-- Start Material for this exercise --
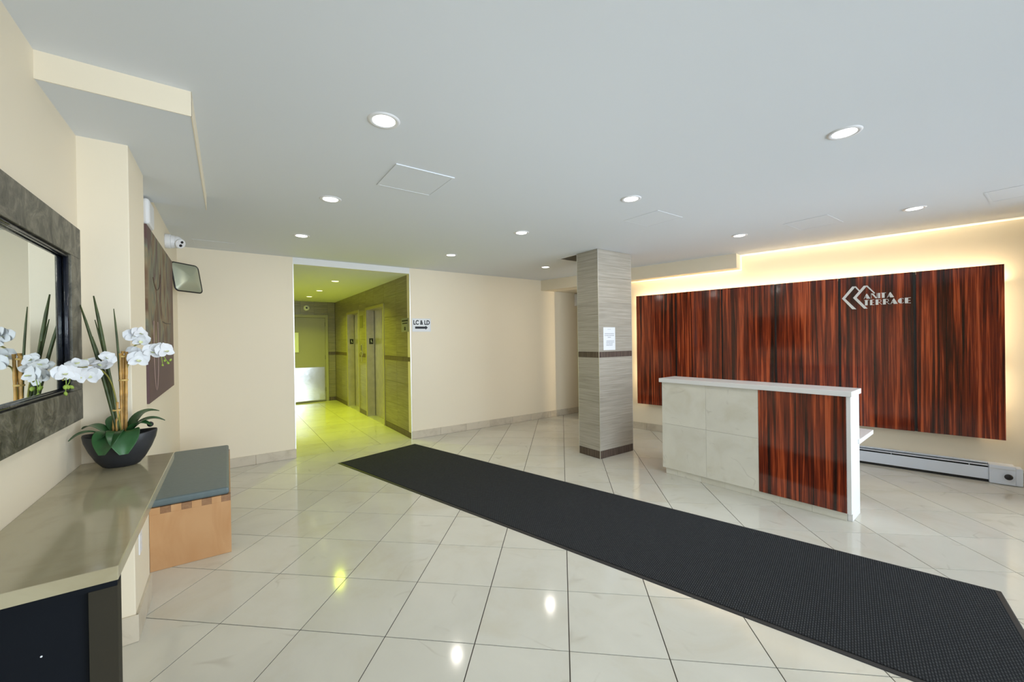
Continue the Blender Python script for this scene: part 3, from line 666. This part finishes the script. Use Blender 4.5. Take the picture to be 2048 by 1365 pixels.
# ceiling hatches and grille
def hatch(s0, s1, t0, t1, lab, z=-.0022):
    o = thing('access_hatch', lab, 'ceiling hatch', 'W', s0, t0, ZC, group='flush access hatches in the ceiling')
    a, b = s1-s0, t1-t0; f = .014
    MB().box(0, a, 0, f, z, -.0003).box(0, a, b-f, b, z, -.0003).box(0, f, f, b-f, z, -.0003).box(a-f, a, f, b-f, z, -.0003).build('frame', 'ceil', o)
    MB().box(f+.0005, a-f-.0005, f+.0005, b-f-.0005, z*.75, -.0003).build('cover', 'ceil', o)
hatch(-1.385, -.985, -3.40, -3.00, 'flush access hatch between the two left ceiling lights', -.006)
hatch(.79, 1.16, -3.73, -3.36, 'flush access hatch right of the light before the column')
hatch(2.22, 2.64, -4.50, -4.14, 'flush access hatch near the light behind the desk')
hatch(2.60, 3.0, -5.79, -5.39, 'flush access hatch at the far right edge of the ceiling')
hatch(-2.54, -2.17, -.49, -.12, 'flush access hatch by the security camera corner')
gv = thing('ceiling_grille', 'square return air grille in the ceiling behind the column', 'vent', 'W', 1.45, -1.70, ZC)
MB().box(0, .6, -.02, 0, -.008, -.0003).box(0, .02, -.35, -.02, -.008, -.0003).box(.58, .6, -.35, -.02, -.008, -.0003).box(0.02, .58, -.35, -.33, -.008, -.0003).build('frame', 'plast', gv)
MB().box(.02, .58, -.33, -.02, -.001, -.0003).build('backing', 'dark', gv)
for k in range(11): MB().box(.022, .578, -.012, .0, -.006, -.0012).build('slat', 'vent', gv, loc=(0, -.030-.027*k, 0))

# ------------------------------------------------------------------ left wall objects
# mirror
mr = thing('framed_mirror', 'large wall mirror in a mottled grey slate frame', 'mirror', 'W', -2.82, -3.93, 1.575)
MY0, MY1, MZ = -.72, .70, .425
fwid = .135
sf = MB()
for (y0, y1, z0, z1) in ((MY0, MY1, MZ-fwid, MZ), (MY0, MY1, -MZ, -MZ+fwid), (MY0, MY0+fwid, -MZ+fwid, MZ-fwid), (MY1-fwid, MY1, -MZ+fwid, MZ-fwid)):
    MB().box(.001, .036, y0, y1, z0, z1).build('frame_board', 'slate', mr, bevel=.002)
MB().box(.001, .012, MY0+fwid, MY1-fwid, -MZ+fwid, MZ-fwid).build('glass', 'glassm', mr)
r_ = .0085
b0, b1, c0 = MY0+fwid+r_, MY1-fwid-r_, MZ-fwid-r_
for p0, p1 in (((.0215, b1, -c0), (.0215, b1, c0)), ((.0215, b0, -c0), (.0215, b0, c0)), ((.0215, b0, c0), (.0215, b1, c0)), ((.0215, b0, -c0), (.0215, b1, -c0))):
    MB().tube([p0, p1], r_, 12).build('moulding', 'blackwood', mr, smooth=True)
# counter shelf with its dark end frame
ct = thing('console_counter', 'polished olive beige stone console counter under the mirror', 'counter', 'W', -2.82, -3.75, 0)
SY0, SY1 = -.67, .638; CZ = .92
MB().box(.001, .338, SY0, SY1, CZ-.036, CZ).build('stone_top', 'counter', ct, bevel=.002)
MB().box(.002, .329, SY0+.04, SY0+.085, CZ-.066, CZ-.0365).build('top_rail', 'charcoal', ct)
MB().box(.276, .329, SY0+.04, SY0+.085, .001, CZ-.0665).build('end_post', 'taupe', ct)
MB().box(.002, .2755, SY0+.060, SY0+.080, .001, CZ-.0665).build('end_panel', 'charcoal', ct)
for x, z in ((.19, .72), (.235, .60), (.07, .60)): MB().lathe([(.0022, 0), (.0022, .001)], 8, Matrix.Translation((x, SY0+.0598, z)) @ Matrix.Rotation(pi/2, 4, 'X')).build('screw', 'paper', ct)
# outlet
ol = thing('power_outlet', 'white electrical outlet on the pilaster under the counter', 'outlet', 'W', -2.64, -2.97, .445)
MB().box(.0003, .006, -.036, .036, -.058, .058).build('cover_plate', 'plast', ol, bevel=.002)
for z in (-.022, .022): MB().box(.0062, .0075, -.016, .016, z-.014, z+.014).build('socket', 'plast', ol, bevel=.001)
# painting
pt = thing('canvas_painting', 'large abstract brown and mauve canvas on the left wall', 'painting', 'W', -2.70, -1.56, 1.68)
MB().box(.0005, .030, -.745, .735, -.59, .590).build('canvas', 'canvas', pt, bevel=.003)
def loop(y, z, ry, rz, n=24, k0=0, k1=24): return [(.0315, y+ry*sin(2*pi*k/n), z+rz*cos(2*pi*k/n)) for k in range(k0, k1+1)]
MB().tube(loop(-.42, -.20, .11, .33, 24, 4, 20), .0022, 6).build('painted_line', plain('pale_line', (.40, .28, .24), .6), pt)
MB().tube(loop(-.35, .34, .20, .14, 24, 6, 16), .003, 6).build('painted_line', plain('brown_line', (.09, .05, .035), .6), pt)
MB().tube([(.0315, -.05, -.02), (.0315, .2, -.025), (.0315, .5, -.015)], .003, 6).build('painted_line', plain('dark_line', (.06, .045, .04), .6), pt)
# white wall box by the pilaster
wb = thing('emergency_light', 'white rounded wall unit above the painting', 'wall unit', 'W', -2.70, -2.15, 2.37)
MB().box(.0005, .040, -.11, .11, -.090, .085).build('housing', 'plast', wb, bevel=.018)
MB().tube([(.02, .0, .0855), (.022, -.02, .10), (.012, -.03, .112)], .004, 6).build('cable', 'dark', wb)
# dome camera on the wall
dc = thing('security_camera', 'white turret security camera high on the left wall', 'camera', 'W', -2.70, -1.03, 2.42)
RY = Matrix.Rotation(pi/2, 4, 'Y')
MB().lathe([(.064, .0005), (.066, .012), (.066, .038), (.060, .042)], 32, RY).build('mount', 'plast', dc, smooth=False, bevel=.002)
MB().lathe([(.060, .0425), (.0605, .046), (.056, .066), (.052, .070)], 32, RY).build('collar', 'plast', dc, bevel=.001)
tb = MB(); tb.lathe([(0, -.055)]+[(.055*cos(a), .055*sin(a)) for a in [(-80+20*k)*pi/180 for k in range(9)]]+[(0, .055)], 28, cap=False)
tb.build('turret', 'plast', dc, loc=(.078, 0, 0), smooth=True)
eye = MB().lathe([(.040, .040), (.043, .056), (.038, .060), (0, .061)], 28, cap=False).build('face', 'plast', dc, loc=(.078, 0, 0), rot=(0, radians(112), radians(-48)), smooth=False)
MB().lathe([(.013, .0612), (.011, .066), (0, .067)], 16, cap=False).build('eye_lens', 'dark', eye, loc=(.015, 0, 0))
MB().lathe([(.012, .0612), (.010, .065), (0, .066)], 16, cap=False).build('eye_lens', 'dark', eye, loc=(-.017, .004, 0))
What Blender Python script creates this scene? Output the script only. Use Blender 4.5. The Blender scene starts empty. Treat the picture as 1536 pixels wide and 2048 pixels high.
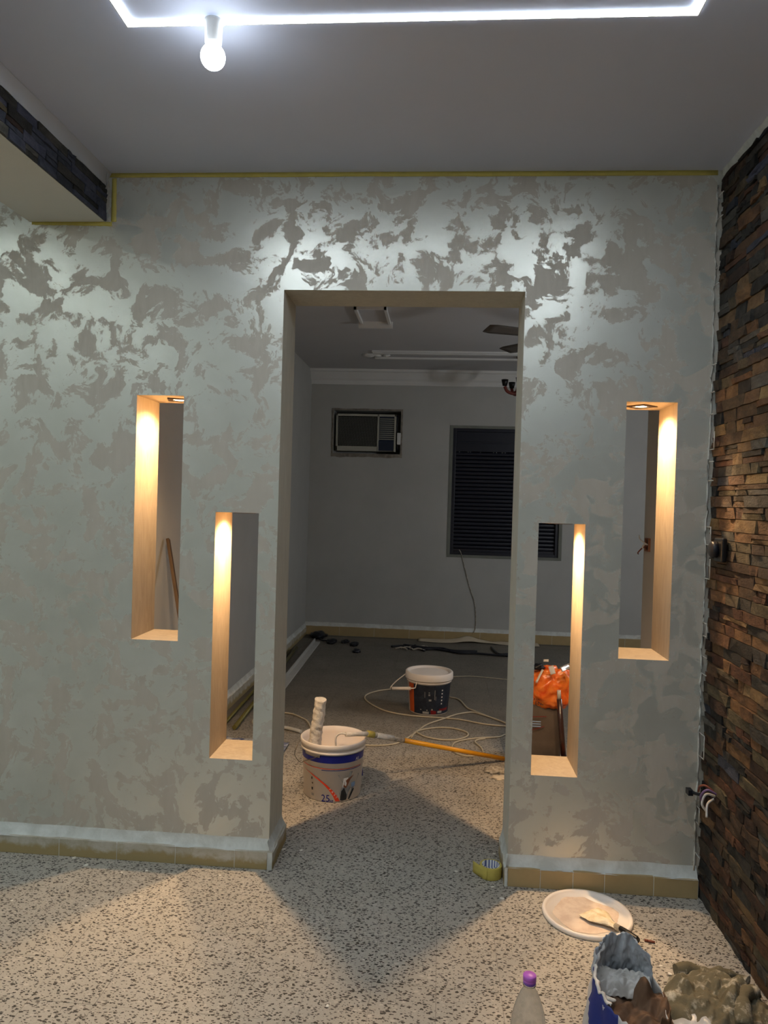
-- End Material for this exercise --
▸ **Written request**:
Reproduce all of the data exactly; the pictures do not belong in the copy.

▸ **Written response**:
Continue the Blender Python script for this scene: part 3, from line 666. This part finishes the script. Use Blender 4.5. Take the picture to be 2048 by 1365 pixels.
# ceiling hatches and grille
def hatch(s0, s1, t0, t1, lab, z=-.0022):
    o = thing('access_hatch', lab, 'ceiling hatch', 'W', s0, t0, ZC, group='flush access hatches in the ceiling')
    a, b = s1-s0, t1-t0; f = .014
    MB().box(0, a, 0, f, z, -.0003).box(0, a, b-f, b, z, -.0003).box(0, f, f, b-f, z, -.0003).box(a-f, a, f, b-f, z, -.0003).build('frame', 'ceil', o)
    MB().box(f+.0005, a-f-.0005, f+.0005, b-f-.0005, z*.75, -.0003).build('cover', 'ceil', o)
hatch(-1.385, -.985, -3.40, -3.00, 'flush access hatch between the two left ceiling lights', -.006)
hatch(.79, 1.16, -3.73, -3.36, 'flush access hatch right of the light before the column')
hatch(2.22, 2.64, -4.50, -4.14, 'flush access hatch near the light behind the desk')
hatch(2.60, 3.0, -5.79, -5.39, 'flush access hatch at the far right edge of the ceiling')
hatch(-2.54, -2.17, -.49, -.12, 'flush access hatch by the security camera corner')
gv = thing('ceiling_grille', 'square return air grille in the ceiling behind the column', 'vent', 'W', 1.45, -1.70, ZC)
MB().box(0, .6, -.02, 0, -.008, -.0003).box(0, .02, -.35, -.02, -.008, -.0003).box(.58, .6, -.35, -.02, -.008, -.0003).box(0.02, .58, -.35, -.33, -.008, -.0003).build('frame', 'plast', gv)
MB().box(.02, .58, -.33, -.02, -.001, -.0003).build('backing', 'dark', gv)
for k in range(11): MB().box(.022, .578, -.012, .0, -.006, -.0012).build('slat', 'vent', gv, loc=(0, -.030-.027*k, 0))

# ------------------------------------------------------------------ left wall objects
# mirror
mr = thing('framed_mirror', 'large wall mirror in a mottled grey slate frame', 'mirror', 'W', -2.82, -3.93, 1.575)
MY0, MY1, MZ = -.72, .70, .425
fwid = .135
sf = MB()
for (y0, y1, z0, z1) in ((MY0, MY1, MZ-fwid, MZ), (MY0, MY1, -MZ, -MZ+fwid), (MY0, MY0+fwid, -MZ+fwid, MZ-fwid), (MY1-fwid, MY1, -MZ+fwid, MZ-fwid)):
    MB().box(.001, .036, y0, y1, z0, z1).build('frame_board', 'slate', mr, bevel=.002)
MB().box(.001, .012, MY0+fwid, MY1-fwid, -MZ+fwid, MZ-fwid).build('glass', 'glassm', mr)
r_ = .0085
b0, b1, c0 = MY0+fwid+r_, MY1-fwid-r_, MZ-fwid-r_
for p0, p1 in (((.0215, b1, -c0), (.0215, b1, c0)), ((.0215, b0, -c0), (.0215, b0, c0)), ((.0215, b0, c0), (.0215, b1, c0)), ((.0215, b0, -c0), (.0215, b1, -c0))):
    MB().tube([p0, p1], r_, 12).build('moulding', 'blackwood', mr, smooth=True)
# counter shelf with its dark end frame
ct = thing('console_counter', 'polished olive beige stone console counter under the mirror', 'counter', 'W', -2.82, -3.75, 0)
SY0, SY1 = -.67, .638; CZ = .92
MB().box(.001, .338, SY0, SY1, CZ-.036, CZ).build('stone_top', 'counter', ct, bevel=.002)
MB().box(.002, .329, SY0+.04, SY0+.085, CZ-.066, CZ-.0365).build('top_rail', 'charcoal', ct)
MB().box(.276, .329, SY0+.04, SY0+.085, .001, CZ-.0665).build('end_post', 'taupe', ct)
MB().box(.002, .2755, SY0+.060, SY0+.080, .001, CZ-.0665).build('end_panel', 'charcoal', ct)
for x, z in ((.19, .72), (.235, .60), (.07, .60)): MB().lathe([(.0022, 0), (.0022, .001)], 8, Matrix.Translation((x, SY0+.0598, z)) @ Matrix.Rotation(pi/2, 4, 'X')).build('screw', 'paper', ct)
# outlet
ol = thing('power_outlet', 'white electrical outlet on the pilaster under the counter', 'outlet', 'W', -2.64, -2.97, .445)
MB().box(.0003, .006, -.036, .036, -.058, .058).build('cover_plate', 'plast', ol, bevel=.002)
for z in (-.022, .022): MB().box(.0062, .0075, -.016, .016, z-.014, z+.014).build('socket', 'plast', ol, bevel=.001)
# painting
pt = thing('canvas_painting', 'large abstract brown and mauve canvas on the left wall', 'painting', 'W', -2.70, -1.56, 1.68)
MB().box(.0005, .030, -.745, .735, -.59, .590).build('canvas', 'canvas', pt, bevel=.003)
def loop(y, z, ry, rz, n=24, k0=0, k1=24): return [(.0315, y+ry*sin(2*pi*k/n), z+rz*cos(2*pi*k/n)) for k in range(k0, k1+1)]
MB().tube(loop(-.42, -.20, .11, .33, 24, 4, 20), .0022, 6).build('painted_line', plain('pale_line', (.40, .28, .24), .6), pt)
MB().tube(loop(-.35, .34, .20, .14, 24, 6, 16), .003, 6).build('painted_line', plain('brown_line', (.09, .05, .035), .6), pt)
MB().tube([(.0315, -.05, -.02), (.0315, .2, -.025), (.0315, .5, -.015)], .003, 6).build('painted_line', plain('dark_line', (.06, .045, .04), .6), pt)
# white wall box by the pilaster
wb = thing('emergency_light', 'white rounded wall unit above the painting', 'wall unit', 'W', -2.70, -2.15, 2.37)
MB().box(.0005, .040, -.11, .11, -.090, .085).build('housing', 'plast', wb, bevel=.018)
MB().tube([(.02, .0, .0855), (.022, -.02, .10), (.012, -.03, .112)], .004, 6).build('cable', 'dark', wb)
# dome camera on the wall
dc = thing('security_camera', 'white turret security camera high on the left wall', 'camera', 'W', -2.70, -1.03, 2.42)
RY = Matrix.Rotation(pi/2, 4, 'Y')
MB().lathe([(.064, .0005), (.066, .012), (.066, .038), (.060, .042)], 32, RY).build('mount', 'plast', dc, smooth=False, bevel=.002)
MB().lathe([(.060, .0425), (.0605, .046), (.056, .066), (.052, .070)], 32, RY).build('collar', 'plast', dc, bevel=.001)
tb = MB(); tb.lathe([(0, -.055)]+[(.055*cos(a), .055*sin(a)) for a in [(-80+20*k)*pi/180 for k in range(9)]]+[(0, .055)], 28, cap=False)
tb.build('turret', 'plast', dc, loc=(.078, 0, 0), smooth=True)
eye = MB().lathe([(.040, .040), (.043, .056), (.038, .060), (0, .061)], 28, cap=False).build('face', 'plast', dc, loc=(.078, 0, 0), rot=(0, radians(112), radians(-48)), smooth=False)
MB().lathe([(.013, .0612), (.011, .066), (0, .067)], 16, cap=False).build('eye_lens', 'dark', eye, loc=(.015, 0, 0))
MB().lathe([(.012, .0612), (.010, .065), (0, .066)], 16, cap=False).build('eye_lens', 'dark', eye, loc=(-.017, .004, 0))
What Blender Python script creates this scene? Output the script only. Use Blender 4.5. The Blender scene starts empty. Treat the picture as 1536 pixels wide and 2048 pixels high.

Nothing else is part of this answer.